Supplied material
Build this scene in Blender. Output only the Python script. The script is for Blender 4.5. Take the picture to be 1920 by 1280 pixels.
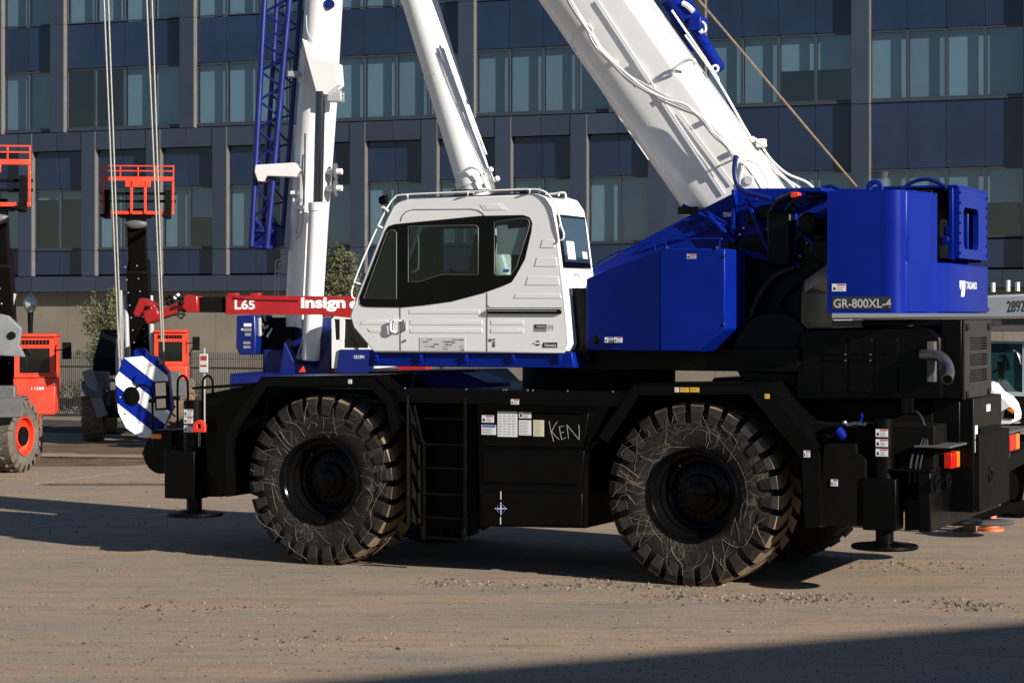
import bpy, bmesh, math, random
from math import sin, cos, tan, pi, radians as R
from mathutils import Vector, Matrix, geometry

random.seed(7)
for o in list(bpy.data.objects):
    bpy.data.objects.remove(o)
SC = bpy.context.scene
COL = SC.collection

# ------------------------------------------------------------------ camera, sky, sun, exposure
FPX, HY, CH = 4000.0, 590.0, 2.74            # focal length in photo pixels, horizon row, eye height
cam = bpy.data.cameras.new('camera')
cam.sensor_width = 36.0
cam.lens = 36.0 * FPX / 1920.0
cam.shift_y = (HY - 640.0) / 1920.0
cam.clip_start, cam.clip_end = 0.5, 2000
cam.dof.use_dof = False
co = bpy.data.objects.new('camera', cam)
COL.objects.link(co)
co.location = (0, 0, CH)
co.rotation_euler = (R(90), 0, 0)
SC.camera = co

SUN_AZ, SUN_EL = 41.0, 22.0                  # travels to the left and away from the camera
w = bpy.data.worlds.new('World')
SC.world = w
w.use_nodes = True
nt = w.node_tree
bg = nt.nodes['Background']
sky = nt.nodes.new('ShaderNodeTexSky')
sky.sky_type = 'NISHITA'
sky.sun_disc = False
sky.sun_elevation = R(SUN_EL)
sky.sun_rotation = R(90 + SUN_AZ)
sky.altitude = 50
sky.air_density = 1.0
sky.dust_density = 0.1
sky.ozone_density = 3.0
nt.links.new(sky.outputs['Color'], bg.inputs['Color'])
bg.inputs['Strength'].default_value = 0.05
sl = bpy.data.lights.new('sun', 'SUN')
sl.energy = 5.0
sl.angle = R(0.53)
sl.color = (1.0, 0.925, 0.82)
so = bpy.data.objects.new('sun', sl)
COL.objects.link(so)
so.rotation_euler = Vector((-cos(R(SUN_AZ)) * cos(R(SUN_EL)), sin(R(SUN_AZ)) * cos(R(SUN_EL)), -sin(R(SUN_EL)))).to_track_quat('-Z', 'Y').to_euler()
so.location = (20, -20, 30)
SC.view_settings.view_transform = 'Standard'
SC.view_settings.look = 'None'
SC.view_settings.exposure = 0.72
SC.view_settings.gamma = 1.0
SC.view_settings.use_curve_mapping = False
SC.cycles.max_bounces = 8
SC.cycles.transparent_max_bounces = 12
SC.cycles.sample_clamp_indirect = 4.0

# ------------------------------------------------------------------ materials
def mat(name, col, rough=0.5, metal=0.0, spec=0.5, coat=0.0, var=0.12, vs=3.0, bump=0.0, bs=60.0,
        dust=0.0, dustcol=(0.20, 0.15, 0.10), ds=2.5, rvar=0.12, emit=None, rnd=0.0):
    m = bpy.data.materials.new(name)
    m.use_nodes = True
    n, l = m.node_tree.nodes, m.node_tree.links
    b = n['Principled BSDF']
    b.inputs['Roughness'].default_value = rough
    b.inputs['Metallic'].default_value = metal
    b.inputs['Specular IOR Level'].default_value = spec
    b.inputs['Coat Weight'].default_value = coat
    b.inputs['Coat Roughness'].default_value = 0.08
    tc = n.new('ShaderNodeTexCoord')
    nz = n.new('ShaderNodeTexNoise')
    nz.inputs['Scale'].default_value = vs
    nz.inputs['Detail'].default_value = 6
    nz.inputs['Roughness'].default_value = 0.6
    l.new(tc.outputs['Object'], nz.inputs['Vector'])
    mx = n.new('ShaderNodeMix')
    mx.data_type = 'RGBA'
    mx.inputs['A'].default_value = (*[c * (1 - var) for c in col], 1)
    mx.inputs['B'].default_value = (*[min(1, c * (1 + var)) for c in col], 1)
    mr = n.new('ShaderNodeMapRange')
    mr.inputs['From Min'].default_value = 0.3
    mr.inputs['From Max'].default_value = 0.7
    l.new(nz.outputs['Fac'], mr.inputs['Value'])
    l.new(mr.outputs['Result'], mx.inputs['Factor'])
    out = mx.outputs['Result']
    if rnd:
        oi = n.new('ShaderNodeObjectInfo')
        r1 = n.new('ShaderNodeMapRange')
        r1.inputs['To Min'].default_value = 1 - rnd
        r1.inputs['To Max'].default_value = 1 + rnd
        l.new(oi.outputs['Random'], r1.inputs['Value'])
        vm = n.new('ShaderNodeVectorMath')
        vm.operation = 'SCALE'
        l.new(out, vm.inputs[0])
        l.new(r1.outputs['Result'], vm.inputs['Scale'])
        out = vm.outputs['Vector']
    rr = n.new('ShaderNodeMapRange')
    rr.inputs['To Min'].default_value = max(0.02, rough - rvar)
    rr.inputs['To Max'].default_value = min(1, rough + rvar)
    l.new(nz.outputs['Fac'], rr.inputs['Value'])
    rout = rr.outputs['Result']
    if dust:
        dn = n.new('ShaderNodeTexNoise')
        dn.inputs['Scale'].default_value = ds
        dn.inputs['Detail'].default_value = 9
        dn.inputs['Roughness'].default_value = 0.68
        l.new(tc.outputs['Object'], dn.inputs['Vector'])
        dr = n.new('ShaderNodeMapRange')
        dr.inputs['From Min'].default_value = 0.42
        dr.inputs['From Max'].default_value = 0.78
        dr.inputs['To Max'].default_value = dust
        l.new(dn.outputs['Fac'], dr.inputs['Value'])
        dm = n.new('ShaderNodeMix')
        dm.data_type = 'RGBA'
        l.new(dr.outputs['Result'], dm.inputs['Factor'])
        l.new(out, dm.inputs['A'])
        dm.inputs['B'].default_value = (*dustcol, 1)
        out = dm.outputs['Result']
        ra = n.new('ShaderNodeMath')
        ra.operation = 'MULTIPLY_ADD'
        ra.inputs[1].default_value = 0.5
        ra.use_clamp = True
        l.new(dr.outputs['Result'], ra.inputs[0])
        l.new(rout, ra.inputs[2])
        rout = ra.outputs['Value']
    l.new(out, b.inputs['Base Color'])
    l.new(rout, b.inputs['Roughness'])
    if bump:
        bn = n.new('ShaderNodeTexNoise')
        bn.inputs['Scale'].default_value = bs
        bn.inputs['Detail'].default_value = 5
        l.new(tc.outputs['Object'], bn.inputs['Vector'])
        bp = n.new('ShaderNodeBump')
        bp.inputs['Strength'].default_value = bump
        bp.inputs['Distance'].default_value = 0.02
        l.new(bn.outputs['Fac'], bp.inputs['Height'])
        l.new(bp.outputs['Normal'], b.inputs['Normal'])
    if emit:
        b.inputs['Emission Color'].default_value = (*emit[:3], 1)
        b.inputs['Emission Strength'].default_value = emit[3]
    return m

def glass(name, tint, rough=0.02, refl=1.45, haze=0.0, hazecol=(0.1, 0.12, 0.13)):
    """thin tinted pane: sees through, mirrors by Fresnel"""
    m = bpy.data.materials.new(name)
    m.use_nodes = True
    n, l = m.node_tree.nodes, m.node_tree.links
    n.remove(n['Principled BSDF'])
    out = n['Material Output']
    tr = n.new('ShaderNodeBsdfTransparent')
    tr.inputs['Color'].default_value = (*tint, 1)
    gl = n.new('ShaderNodeBsdfGlossy')
    gl.inputs['Roughness'].default_value = rough
    gl.inputs['Color'].default_value = (0.9, 0.95, 1, 1)
    lw = n.new('ShaderNodeLayerWeight')
    lw.inputs['Blend'].default_value = 0.5
    pw = n.new('ShaderNodeMath')
    pw.operation = 'POWER'
    pw.inputs[1].default_value = 4.0
    l.new(lw.outputs['Facing'], pw.inputs[0])
    fr = n.new('ShaderNodeMapRange')
    fr.inputs['To Min'].default_value = ((refl - 1) / (refl + 1)) ** 2
    fr.inputs['To Max'].default_value = 0.95
    l.new(pw.outputs['Value'], fr.inputs['Value'])
    mx = n.new('ShaderNodeMixShader')
    l.new(fr.outputs['Result'], mx.inputs['Fac'])
    src = tr.outputs['BSDF']
    if haze:
        df = n.new('ShaderNodeBsdfDiffuse')
        df.inputs['Color'].default_value = (*hazecol, 1)
        m2 = n.new('ShaderNodeMixShader')
        m2.inputs['Fac'].default_value = haze
        l.new(src, m2.inputs[1])
        l.new(df.outputs['BSDF'], m2.inputs[2])
        src = m2.outputs['Shader']
    l.new(src, mx.inputs[1])
    l.new(gl.outputs['BSDF'], mx.inputs[2])
    l.new(mx.outputs['Shader'], out.inputs['Surface'])
    return m

MT = {}
MT['white'] = mat('white_paint', (0.74, 0.74, 0.735), 0.34, coat=0.2, var=0.025, vs=1.4, dust=0.10, dustcol=(0.45, 0.40, 0.33))
MT['cabwhite'] = mat('cab_white_paint', (0.80, 0.80, 0.80), 0.32, coat=0.2, var=0.02, vs=1.4, dust=0.06, dustcol=(0.45, 0.40, 0.33))
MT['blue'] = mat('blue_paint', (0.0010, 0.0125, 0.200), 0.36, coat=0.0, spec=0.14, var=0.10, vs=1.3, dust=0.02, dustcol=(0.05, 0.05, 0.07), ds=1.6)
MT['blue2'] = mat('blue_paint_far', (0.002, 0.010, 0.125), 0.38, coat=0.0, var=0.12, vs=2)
MT['black'] = mat('black_paint', (0.0016, 0.0016, 0.0018), 0.34, coat=0.0, spec=0.13, var=0.3, vs=3, dust=0.025, dustcol=(0.03, 0.025, 0.02))
MT['blackgloss'] = mat('black_gloss', (0.002, 0.002, 0.0025), 0.12, var=0.2, spec=0.16, rvar=0.04)
MT['blackmatte'] = mat('black_matte', (0.002, 0.002, 0.002), 0.7, var=0.3, spec=0.12, dust=0.04, dustcol=(0.08, 0.06, 0.045))
MT['hose'] = mat('rubber_hose', (0.008, 0.008, 0.008), 0.5, var=0.2)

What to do
Begin at the first line of the data above and repeat each line exactly, stopping after the line containing "SC.camera = co". Omit the pictures.

The completed task
Build this scene in Blender. Output only the Python script. The script is for Blender 4.5. Take the picture to be 1920 by 1280 pixels.
import bpy, bmesh, math, random
from math import sin, cos, tan, pi, radians as R
from mathutils import Vector, Matrix, geometry

random.seed(7)
for o in list(bpy.data.objects):
    bpy.data.objects.remove(o)
SC = bpy.context.scene
COL = SC.collection

# ------------------------------------------------------------------ camera, sky, sun, exposure
FPX, HY, CH = 4000.0, 590.0, 2.74            # focal length in photo pixels, horizon row, eye height
cam = bpy.data.cameras.new('camera')
cam.sensor_width = 36.0
cam.lens = 36.0 * FPX / 1920.0
cam.shift_y = (HY - 640.0) / 1920.0
cam.clip_start, cam.clip_end = 0.5, 2000
cam.dof.use_dof = False
co = bpy.data.objects.new('camera', cam)
COL.objects.link(co)
co.location = (0, 0, CH)
co.rotation_euler = (R(90), 0, 0)
SC.camera = co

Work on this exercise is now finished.